All in all, “management didn’t come to be serious,” said Leli. “They offered us an abysmal 2% raise, with no increase in health benefits.”

According to Starbucks, the union was looking for an off-the-bat 66% wage increase and a 77% rise over the three years that would be covered by the labor contract.  Increases of that scale, the company says, are not sustainable. 

Leli and other baristas-turned-negotiators who announced the strike last night said management’s intransigence had left the union no choice but to strike.  

"The vibe in the room was pretty remarkable when the company gave us their counter economic offer,” said one. “It was truly something to behold. We all just immediately realized that we would have to fight.”

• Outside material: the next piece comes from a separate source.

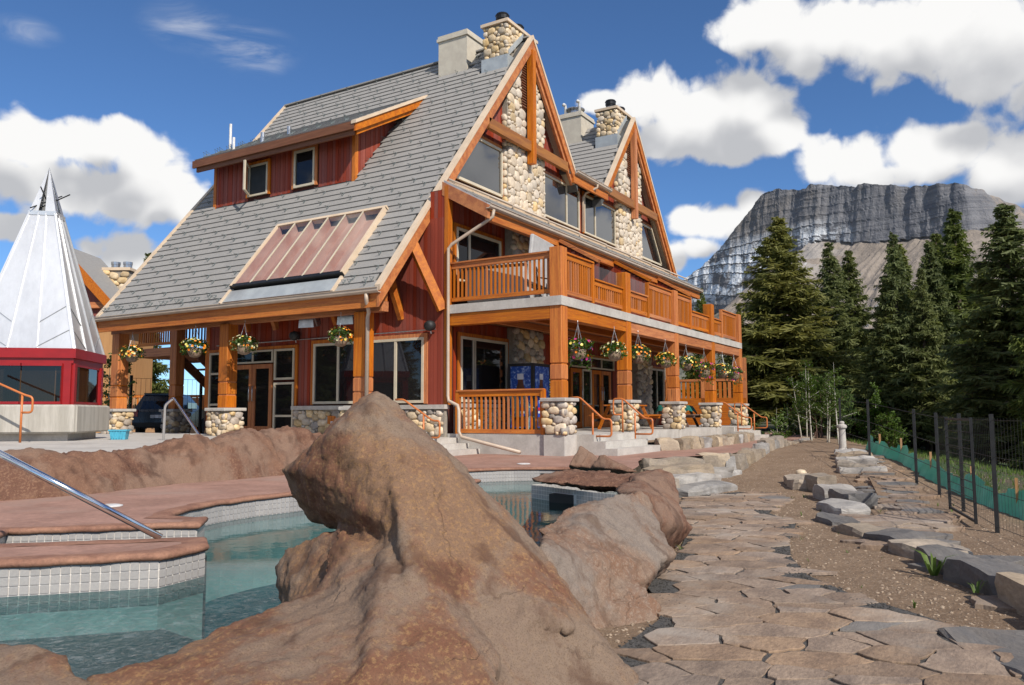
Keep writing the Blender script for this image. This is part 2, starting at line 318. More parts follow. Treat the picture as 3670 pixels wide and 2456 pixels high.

The union's negotiators cut the session short by walking out, according to Starbucks.

In a statement issued to Restaurant Business earlier this week in response to the vote authorizing a strike, Starbucks spokesman Paul Gee disputed the SWU’s characterization of the negotiations. 

“Since April we’ve scheduled and attended more than eight multi-day bargaining sessions where we’ve reached 30 meaningful agreements on dozens of topics Workers United delegates told us were important to them, including many economic issues,” Gee said in a prepared statement. 

“We remain committed to working together and committed to reaching a final framework agreement. This is our goal,” he continued. “If the delegates want to serve the partners they represent, they need to continue the work of negotiating an agreement.”

The announcement to strike came two days after what the SWU said beforehand would the last negotiating session of 2024.

Starbucks could not be reached for further comment because of the late hour at which the strike was announced.   
Second only to McDonald’s among restaurant chains ranked by sales volume, Starbucks operates 11,161 cafes and franchises or licenses another 7,263 cafes in the North America.